* start Data for this task *
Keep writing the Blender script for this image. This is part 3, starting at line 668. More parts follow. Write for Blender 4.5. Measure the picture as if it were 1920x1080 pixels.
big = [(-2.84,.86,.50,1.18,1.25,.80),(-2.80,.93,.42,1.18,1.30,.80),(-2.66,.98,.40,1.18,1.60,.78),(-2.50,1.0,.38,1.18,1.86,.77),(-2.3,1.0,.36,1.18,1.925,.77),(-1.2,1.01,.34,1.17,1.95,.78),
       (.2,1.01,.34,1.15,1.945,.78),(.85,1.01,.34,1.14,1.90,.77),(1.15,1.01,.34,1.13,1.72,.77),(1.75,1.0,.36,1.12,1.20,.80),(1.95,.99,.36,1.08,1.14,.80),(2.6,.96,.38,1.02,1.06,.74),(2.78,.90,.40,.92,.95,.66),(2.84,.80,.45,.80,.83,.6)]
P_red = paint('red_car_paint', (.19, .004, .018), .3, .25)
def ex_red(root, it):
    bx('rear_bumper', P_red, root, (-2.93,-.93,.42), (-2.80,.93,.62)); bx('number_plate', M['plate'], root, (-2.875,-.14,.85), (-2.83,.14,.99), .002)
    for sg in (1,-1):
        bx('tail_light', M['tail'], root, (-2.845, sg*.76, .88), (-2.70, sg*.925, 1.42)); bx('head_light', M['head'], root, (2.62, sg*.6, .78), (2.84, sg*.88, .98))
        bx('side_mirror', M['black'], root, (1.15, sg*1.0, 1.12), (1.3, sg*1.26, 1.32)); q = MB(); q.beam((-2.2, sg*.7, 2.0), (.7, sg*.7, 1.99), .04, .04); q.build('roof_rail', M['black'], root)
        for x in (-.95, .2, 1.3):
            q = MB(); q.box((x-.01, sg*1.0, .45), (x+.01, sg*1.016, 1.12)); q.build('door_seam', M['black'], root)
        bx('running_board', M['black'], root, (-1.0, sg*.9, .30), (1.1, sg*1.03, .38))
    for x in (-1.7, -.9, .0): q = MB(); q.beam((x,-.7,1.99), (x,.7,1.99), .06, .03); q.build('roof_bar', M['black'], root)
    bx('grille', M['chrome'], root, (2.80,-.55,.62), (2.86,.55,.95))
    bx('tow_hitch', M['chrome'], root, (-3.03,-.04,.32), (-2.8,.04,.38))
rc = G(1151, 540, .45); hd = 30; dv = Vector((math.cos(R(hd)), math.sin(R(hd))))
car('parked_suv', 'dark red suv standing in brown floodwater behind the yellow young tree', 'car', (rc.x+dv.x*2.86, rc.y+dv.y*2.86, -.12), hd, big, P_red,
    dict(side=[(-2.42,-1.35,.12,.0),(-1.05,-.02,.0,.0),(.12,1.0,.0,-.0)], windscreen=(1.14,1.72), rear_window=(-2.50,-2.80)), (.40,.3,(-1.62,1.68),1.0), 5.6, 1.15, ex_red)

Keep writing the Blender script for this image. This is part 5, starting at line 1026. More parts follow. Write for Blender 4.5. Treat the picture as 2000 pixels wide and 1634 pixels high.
* end Data for this task *
Stated problem :: Every record above must be duplicated exactly.

Finished exercise ::
Keep writing the Blender script for this image. This is part 3, starting at line 668. More parts follow. Write for Blender 4.5. Measure the picture as if it were 1920x1080 pixels.
big = [(-2.84,.86,.50,1.18,1.25,.80),(-2.80,.93,.42,1.18,1.30,.80),(-2.66,.98,.40,1.18,1.60,.78),(-2.50,1.0,.38,1.18,1.86,.77),(-2.3,1.0,.36,1.18,1.925,.77),(-1.2,1.01,.34,1.17,1.95,.78),
       (.2,1.01,.34,1.15,1.945,.78),(.85,1.01,.34,1.14,1.90,.77),(1.15,1.01,.34,1.13,1.72,.77),(1.75,1.0,.36,1.12,1.20,.80),(1.95,.99,.36,1.08,1.14,.80),(2.6,.96,.38,1.02,1.06,.74),(2.78,.90,.40,.92,.95,.66),(2.84,.80,.45,.80,.83,.6)]
P_red = paint('red_car_paint', (.19, .004, .018), .3, .25)
def ex_red(root, it):
    bx('rear_bumper', P_red, root, (-2.93,-.93,.42), (-2.80,.93,.62)); bx('number_plate', M['plate'], root, (-2.875,-.14,.85), (-2.83,.14,.99), .002)
    for sg in (1,-1):
        bx('tail_light', M['tail'], root, (-2.845, sg*.76, .88), (-2.70, sg*.925, 1.42)); bx('head_light', M['head'], root, (2.62, sg*.6, .78), (2.84, sg*.88, .98))
        bx('side_mirror', M['black'], root, (1.15, sg*1.0, 1.12), (1.3, sg*1.26, 1.32)); q = MB(); q.beam((-2.2, sg*.7, 2.0), (.7, sg*.7, 1.99), .04, .04); q.build('roof_rail', M['black'], root)
        for x in (-.95, .2, 1.3):
            q = MB(); q.box((x-.01, sg*1.0, .45), (x+.01, sg*1.016, 1.12)); q.build('door_seam', M['black'], root)
        bx('running_board', M['black'], root, (-1.0, sg*.9, .30), (1.1, sg*1.03, .38))
    for x in (-1.7, -.9, .0): q = MB(); q.beam((x,-.7,1.99), (x,.7,1.99), .06, .03); q.build('roof_bar', M['black'], root)
    bx('grille', M['chrome'], root, (2.80,-.55,.62), (2.86,.55,.95))
    bx('tow_hitch', M['chrome'], root, (-3.03,-.04,.32), (-2.8,.04,.38))
rc = G(1151, 540, .45); hd = 30; dv = Vector((math.cos(R(hd)), math.sin(R(hd))))
car('parked_suv', 'dark red suv standing in brown floodwater behind the yellow young tree', 'car', (rc.x+dv.x*2.86, rc.y+dv.y*2.86, -.12), hd, big, P_red,
    dict(side=[(-2.42,-1.35,.12,.0),(-1.05,-.02,.0,.0),(.12,1.0,.0,-.0)], windscreen=(1.14,1.72), rear_window=(-2.50,-2.80)), (.40,.3,(-1.62,1.68),1.0), 5.6, 1.15, ex_red)

Keep writing the Blender script for this image. This is part 5, starting at line 1026. More parts follow. Write for Blender 4.5. Treat the picture as 2000 pixels wide and 1634 pixels high.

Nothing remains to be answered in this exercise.